DESCRIPTION OF THE TASK => Pick out each line below containing "scene".

DATASET EXCERPT =>
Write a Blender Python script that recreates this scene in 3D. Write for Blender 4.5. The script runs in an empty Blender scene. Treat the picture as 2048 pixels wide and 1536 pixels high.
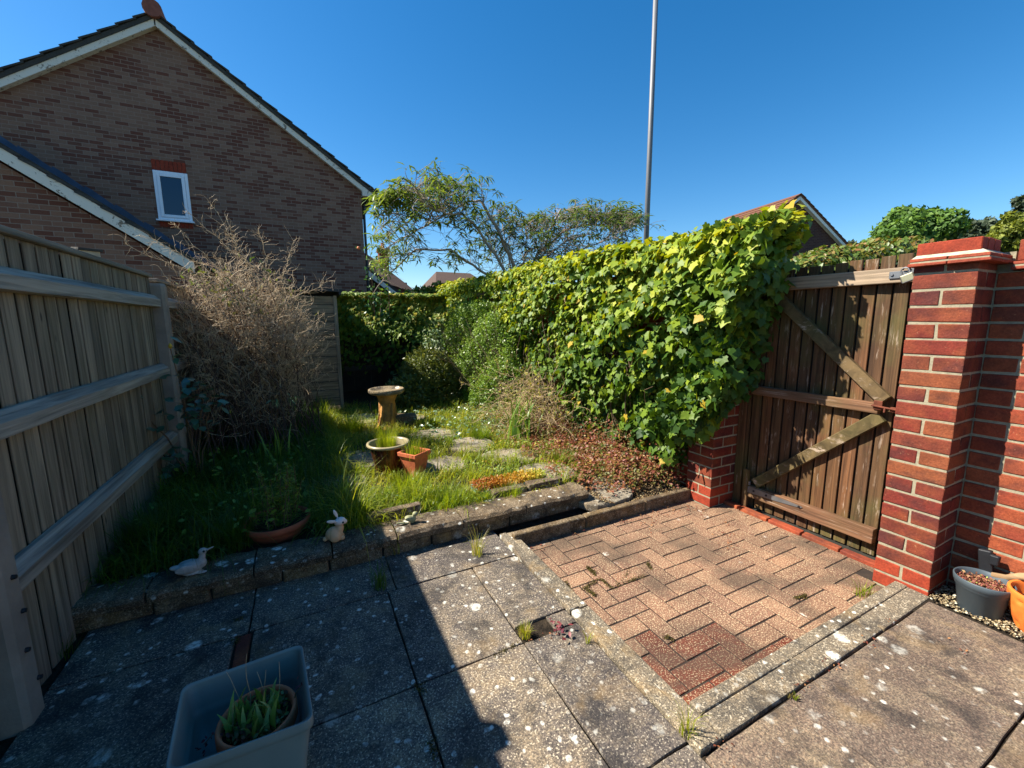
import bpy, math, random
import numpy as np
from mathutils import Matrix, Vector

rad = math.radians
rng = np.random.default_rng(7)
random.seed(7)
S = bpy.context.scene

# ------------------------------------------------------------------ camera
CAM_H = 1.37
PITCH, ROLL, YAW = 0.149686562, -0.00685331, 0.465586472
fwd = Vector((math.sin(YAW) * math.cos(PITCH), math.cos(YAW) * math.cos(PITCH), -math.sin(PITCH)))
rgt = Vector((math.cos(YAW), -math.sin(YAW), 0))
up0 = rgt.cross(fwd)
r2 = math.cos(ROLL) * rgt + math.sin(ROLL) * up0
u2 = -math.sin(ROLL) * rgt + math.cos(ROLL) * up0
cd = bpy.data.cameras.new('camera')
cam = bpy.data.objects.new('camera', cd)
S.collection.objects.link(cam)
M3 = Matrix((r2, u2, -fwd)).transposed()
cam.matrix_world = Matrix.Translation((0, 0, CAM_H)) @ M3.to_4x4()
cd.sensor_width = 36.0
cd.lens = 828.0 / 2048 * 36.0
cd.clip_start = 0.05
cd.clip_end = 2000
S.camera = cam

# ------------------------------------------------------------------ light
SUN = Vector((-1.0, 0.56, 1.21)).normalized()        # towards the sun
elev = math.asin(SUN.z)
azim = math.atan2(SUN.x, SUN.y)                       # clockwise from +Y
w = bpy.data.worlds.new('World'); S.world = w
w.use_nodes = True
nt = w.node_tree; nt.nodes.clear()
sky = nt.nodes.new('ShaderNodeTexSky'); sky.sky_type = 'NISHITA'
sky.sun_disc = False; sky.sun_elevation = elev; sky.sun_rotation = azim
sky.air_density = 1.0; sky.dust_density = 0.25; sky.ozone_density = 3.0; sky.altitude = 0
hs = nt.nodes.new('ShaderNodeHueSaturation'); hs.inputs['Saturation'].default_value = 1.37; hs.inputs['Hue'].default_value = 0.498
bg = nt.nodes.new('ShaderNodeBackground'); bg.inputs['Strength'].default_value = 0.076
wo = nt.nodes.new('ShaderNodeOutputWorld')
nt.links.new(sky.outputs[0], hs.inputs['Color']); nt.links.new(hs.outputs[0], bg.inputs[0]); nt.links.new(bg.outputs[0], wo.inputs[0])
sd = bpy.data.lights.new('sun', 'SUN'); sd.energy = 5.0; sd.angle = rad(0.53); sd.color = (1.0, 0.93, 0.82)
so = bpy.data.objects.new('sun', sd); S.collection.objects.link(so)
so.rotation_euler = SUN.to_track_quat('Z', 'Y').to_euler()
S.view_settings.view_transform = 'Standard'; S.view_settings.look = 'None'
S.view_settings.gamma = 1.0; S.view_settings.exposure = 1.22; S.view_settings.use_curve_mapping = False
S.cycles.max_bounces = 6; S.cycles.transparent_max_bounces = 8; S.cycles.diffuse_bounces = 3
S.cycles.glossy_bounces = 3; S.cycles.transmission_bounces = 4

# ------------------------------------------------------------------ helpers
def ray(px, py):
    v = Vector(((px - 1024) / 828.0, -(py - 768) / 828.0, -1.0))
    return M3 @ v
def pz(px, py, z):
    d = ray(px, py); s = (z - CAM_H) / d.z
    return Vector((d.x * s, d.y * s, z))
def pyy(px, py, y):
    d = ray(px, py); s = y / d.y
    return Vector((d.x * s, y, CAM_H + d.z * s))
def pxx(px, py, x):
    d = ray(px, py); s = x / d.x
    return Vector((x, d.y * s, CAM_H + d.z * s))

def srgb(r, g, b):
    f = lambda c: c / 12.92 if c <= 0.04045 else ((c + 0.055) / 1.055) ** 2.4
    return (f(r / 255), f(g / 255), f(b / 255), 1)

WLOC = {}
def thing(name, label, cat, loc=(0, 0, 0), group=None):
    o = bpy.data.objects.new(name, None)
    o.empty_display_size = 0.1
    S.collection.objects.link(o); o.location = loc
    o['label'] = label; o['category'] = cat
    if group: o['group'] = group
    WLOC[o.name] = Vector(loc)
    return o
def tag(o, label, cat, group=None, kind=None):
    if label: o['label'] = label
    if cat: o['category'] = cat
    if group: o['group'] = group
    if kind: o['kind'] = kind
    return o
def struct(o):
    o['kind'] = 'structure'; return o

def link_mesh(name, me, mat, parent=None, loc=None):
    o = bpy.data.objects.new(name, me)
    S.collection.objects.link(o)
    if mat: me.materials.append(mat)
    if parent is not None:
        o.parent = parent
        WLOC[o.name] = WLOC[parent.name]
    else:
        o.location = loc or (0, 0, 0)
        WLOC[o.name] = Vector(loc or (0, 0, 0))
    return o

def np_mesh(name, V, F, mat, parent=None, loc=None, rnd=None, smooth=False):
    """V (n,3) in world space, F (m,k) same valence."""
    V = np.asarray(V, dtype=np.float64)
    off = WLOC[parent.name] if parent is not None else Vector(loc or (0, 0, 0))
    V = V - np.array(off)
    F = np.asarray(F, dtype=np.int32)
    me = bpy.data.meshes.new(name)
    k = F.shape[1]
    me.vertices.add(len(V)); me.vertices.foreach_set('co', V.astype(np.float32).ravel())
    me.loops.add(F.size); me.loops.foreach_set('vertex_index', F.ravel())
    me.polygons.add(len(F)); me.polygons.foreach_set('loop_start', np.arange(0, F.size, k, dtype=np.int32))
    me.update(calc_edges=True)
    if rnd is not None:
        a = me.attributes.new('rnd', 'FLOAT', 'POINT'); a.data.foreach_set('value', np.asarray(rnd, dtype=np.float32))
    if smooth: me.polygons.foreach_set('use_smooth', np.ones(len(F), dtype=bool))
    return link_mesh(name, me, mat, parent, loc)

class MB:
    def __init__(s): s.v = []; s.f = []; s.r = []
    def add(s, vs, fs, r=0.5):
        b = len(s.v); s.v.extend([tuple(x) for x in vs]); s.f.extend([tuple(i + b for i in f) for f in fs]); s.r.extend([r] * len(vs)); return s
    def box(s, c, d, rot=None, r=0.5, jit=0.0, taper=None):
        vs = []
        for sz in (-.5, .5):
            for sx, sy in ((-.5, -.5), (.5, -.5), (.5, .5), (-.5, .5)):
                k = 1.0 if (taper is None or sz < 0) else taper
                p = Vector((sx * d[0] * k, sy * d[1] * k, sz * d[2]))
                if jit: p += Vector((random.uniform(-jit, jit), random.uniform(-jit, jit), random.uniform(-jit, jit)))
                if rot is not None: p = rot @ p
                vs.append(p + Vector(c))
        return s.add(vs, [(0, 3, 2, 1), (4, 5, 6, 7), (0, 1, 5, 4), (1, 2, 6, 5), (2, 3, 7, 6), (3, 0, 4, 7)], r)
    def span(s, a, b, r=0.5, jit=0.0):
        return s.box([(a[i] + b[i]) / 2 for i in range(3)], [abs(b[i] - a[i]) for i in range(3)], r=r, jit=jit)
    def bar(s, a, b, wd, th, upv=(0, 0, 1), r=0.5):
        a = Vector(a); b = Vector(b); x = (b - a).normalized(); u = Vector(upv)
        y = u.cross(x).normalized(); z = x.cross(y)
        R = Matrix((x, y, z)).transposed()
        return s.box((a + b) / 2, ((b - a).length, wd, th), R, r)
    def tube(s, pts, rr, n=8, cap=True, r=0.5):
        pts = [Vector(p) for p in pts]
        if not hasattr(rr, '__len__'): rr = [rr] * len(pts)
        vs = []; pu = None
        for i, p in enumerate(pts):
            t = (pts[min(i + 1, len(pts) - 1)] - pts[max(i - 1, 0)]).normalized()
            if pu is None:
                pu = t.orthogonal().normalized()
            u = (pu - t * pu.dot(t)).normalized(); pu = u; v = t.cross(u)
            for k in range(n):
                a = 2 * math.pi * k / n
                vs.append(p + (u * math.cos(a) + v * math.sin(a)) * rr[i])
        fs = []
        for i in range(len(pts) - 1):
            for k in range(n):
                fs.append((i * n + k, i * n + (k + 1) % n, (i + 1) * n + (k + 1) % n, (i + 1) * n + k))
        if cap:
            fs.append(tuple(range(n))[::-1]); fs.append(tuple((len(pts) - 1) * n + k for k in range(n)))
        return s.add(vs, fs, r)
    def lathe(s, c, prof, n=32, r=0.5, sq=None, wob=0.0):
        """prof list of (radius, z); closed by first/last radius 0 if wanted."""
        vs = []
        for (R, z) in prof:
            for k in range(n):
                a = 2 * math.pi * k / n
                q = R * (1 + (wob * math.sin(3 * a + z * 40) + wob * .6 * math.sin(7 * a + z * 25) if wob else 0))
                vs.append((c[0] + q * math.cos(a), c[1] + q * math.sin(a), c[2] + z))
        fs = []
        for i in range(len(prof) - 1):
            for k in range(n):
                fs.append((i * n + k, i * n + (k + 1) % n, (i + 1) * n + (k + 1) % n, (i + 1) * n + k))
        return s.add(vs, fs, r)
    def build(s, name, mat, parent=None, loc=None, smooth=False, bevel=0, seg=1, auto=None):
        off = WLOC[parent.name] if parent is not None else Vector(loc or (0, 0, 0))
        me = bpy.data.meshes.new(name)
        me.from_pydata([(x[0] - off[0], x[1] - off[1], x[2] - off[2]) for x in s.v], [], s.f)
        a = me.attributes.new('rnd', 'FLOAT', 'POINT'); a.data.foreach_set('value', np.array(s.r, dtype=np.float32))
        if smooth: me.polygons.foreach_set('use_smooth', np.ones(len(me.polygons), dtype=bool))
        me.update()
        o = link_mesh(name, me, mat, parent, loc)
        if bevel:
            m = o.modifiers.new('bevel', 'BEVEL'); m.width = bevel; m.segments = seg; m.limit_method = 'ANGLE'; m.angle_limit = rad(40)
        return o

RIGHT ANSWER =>
Write a Blender Python script that recreates this scene in 3D. Write for Blender 4.5. The script runs in an empty Blender scene. Treat the picture as 2048 pixels wide and 1536 pixels high.
S = bpy.context.scene